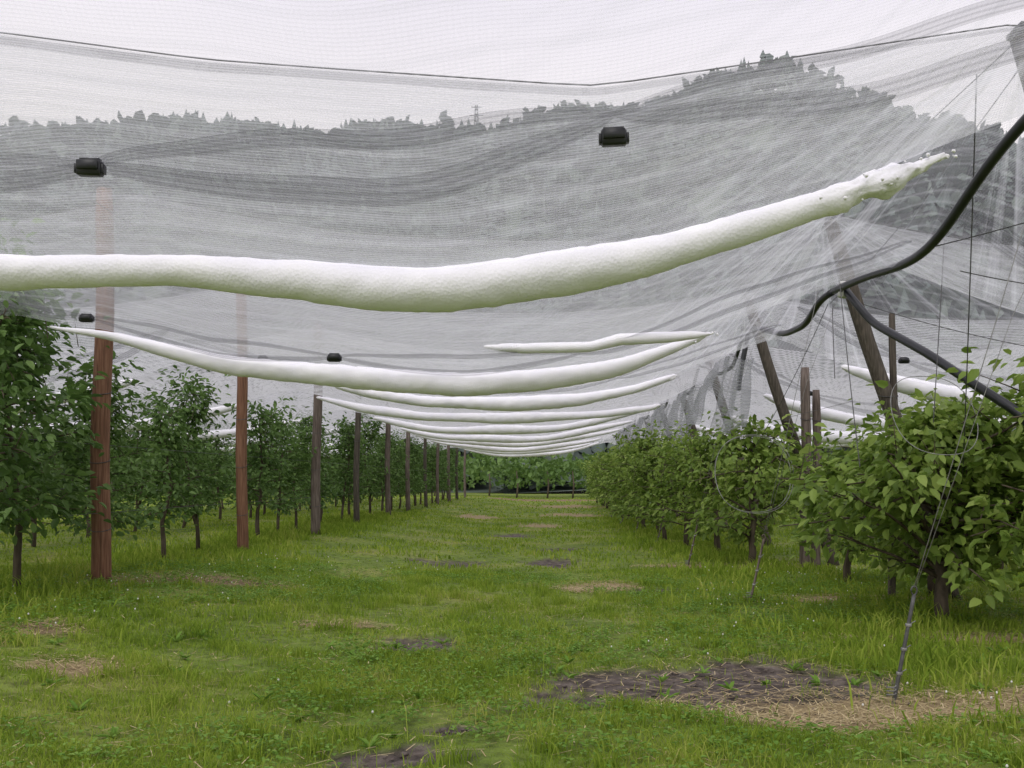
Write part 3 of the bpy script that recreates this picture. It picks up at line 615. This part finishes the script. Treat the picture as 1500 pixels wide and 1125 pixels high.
def coil(x,y,z,r,tilt=.2,n=2):
    mb=MB()
    for q in range(n):
        a=np.linspace(0,6.1,50); rr=r*(1+.03*q)
        addsweep(mb,np.stack([x+rr*np.cos(a)+.02*q,y+rr*tilt*np.sin(a)+.01*q,z+rr*1.05*np.sin(a)+.02*np.sin(3*a)],-1),.0035,n=5)
    mb.make('wire_coil',[M_wireL],smooth=True)
coil(2.45,11.8,1.55,.45,.3); coil(3.35,8.6,2.05,.36,.8,1)
mb=MB()
for a,b,s in[((3.36,8.6,3.5),(4.3,6.3,3.5),.02),((3.45,7,4.55),(3.42,12,3.6),.1),((3.47,12,4.6),(2.9,9.2,1.6),.1),((3.45,12,4.5),(3.45,17,4.5),.15),((3.5,12,3.7),(7,12,2.9),.1),((3.2,7.4,4.5),(4.1,9.8,1.5),.15),((2.9,10.0,2.5),(3.45,12,3.55),.05),((3.1,15,1.9),(3.4,12,3.6),.1),((3.7,8.9,3.35),(5.6,9.2,3.2),.05),((4.0,10,3.9),(3.5,9,2.0),.03)]:
    a=np.array(a);b=np.array(b); t=np.linspace(0,1,14)[:,None]; P=a+(b-a)*t; P[:,2]-=s*4*(t*(1-t))[:,0]; addsweep(mb,P,.005,n=4)
mb.make('loose_wires',[M_wire])
V=[];U=[]; ys_=np.linspace(15.5,44,150); sv=np.linspace(0,1,14)
for s in sv:
    drop=.95+.35*np.sin(ys_*.9)+.2*np.sin(ys_*2.3)
    x=3.25-.25*s+.10*np.sin(ys_*6+s*1.5)*(.3+s)+.05*np.sin(ys_*14+s*3); z=3.55+.15*np.sin((ys_-7)/5*6.283)-s*drop
    V.append(np.stack([x,ys_+.05*np.sin(ys_*9+s*3),z],-1)); U.append(np.stack([ys_,np.full(150,s*1.0)],-1))
n=150; i=np.arange(13)[:,None]*n; j=np.arange(n-1)[None,:]
M_hang=netmat('net_gathered',(.42,.43,.46),.25,.85,f1=20,transl=.5)
build('gathered_net',np.concatenate(V),[(np.stack([i+j,i+j+1,i+n+j+1,i+n+j],-1).reshape(-1,4),0)],[M_hang],uv=np.concatenate(U),smooth=True)
print('done')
****
- [The problem] Reproduce all of the material exactly, apart from the pictures.

- [Task output]
Write part 3 of the bpy script that recreates this picture. It picks up at line 615. This part finishes the script. Treat the picture as 1500 pixels wide and 1125 pixels high.
def coil(x,y,z,r,tilt=.2,n=2):
    mb=MB()
    for q in range(n):
        a=np.linspace(0,6.1,50); rr=r*(1+.03*q)
        addsweep(mb,np.stack([x+rr*np.cos(a)+.02*q,y+rr*tilt*np.sin(a)+.01*q,z+rr*1.05*np.sin(a)+.02*np.sin(3*a)],-1),.0035,n=5)
    mb.make('wire_coil',[M_wireL],smooth=True)
coil(2.45,11.8,1.55,.45,.3); coil(3.35,8.6,2.05,.36,.8,1)
mb=MB()
for a,b,s in[((3.36,8.6,3.5),(4.3,6.3,3.5),.02),((3.45,7,4.55),(3.42,12,3.6),.1),((3.47,12,4.6),(2.9,9.2,1.6),.1),((3.45,12,4.5),(3.45,17,4.5),.15),((3.5,12,3.7),(7,12,2.9),.1),((3.2,7.4,4.5),(4.1,9.8,1.5),.15),((2.9,10.0,2.5),(3.45,12,3.55),.05),((3.1,15,1.9),(3.4,12,3.6),.1),((3.7,8.9,3.35),(5.6,9.2,3.2),.05),((4.0,10,3.9),(3.5,9,2.0),.03)]:
    a=np.array(a);b=np.array(b); t=np.linspace(0,1,14)[:,None]; P=a+(b-a)*t; P[:,2]-=s*4*(t*(1-t))[:,0]; addsweep(mb,P,.005,n=4)
mb.make('loose_wires',[M_wire])
V=[];U=[]; ys_=np.linspace(15.5,44,150); sv=np.linspace(0,1,14)
for s in sv:
    drop=.95+.35*np.sin(ys_*.9)+.2*np.sin(ys_*2.3)
    x=3.25-.25*s+.10*np.sin(ys_*6+s*1.5)*(.3+s)+.05*np.sin(ys_*14+s*3); z=3.55+.15*np.sin((ys_-7)/5*6.283)-s*drop
    V.append(np.stack([x,ys_+.05*np.sin(ys_*9+s*3),z],-1)); U.append(np.stack([ys_,np.full(150,s*1.0)],-1))
n=150; i=np.arange(13)[:,None]*n; j=np.arange(n-1)[None,:]
M_hang=netmat('net_gathered',(.42,.43,.46),.25,.85,f1=20,transl=.5)
build('gathered_net',np.concatenate(V),[(np.stack([i+j,i+j+1,i+n+j+1,i+n+j],-1).reshape(-1,4),0)],[M_hang],uv=np.concatenate(U),smooth=True)
print('done')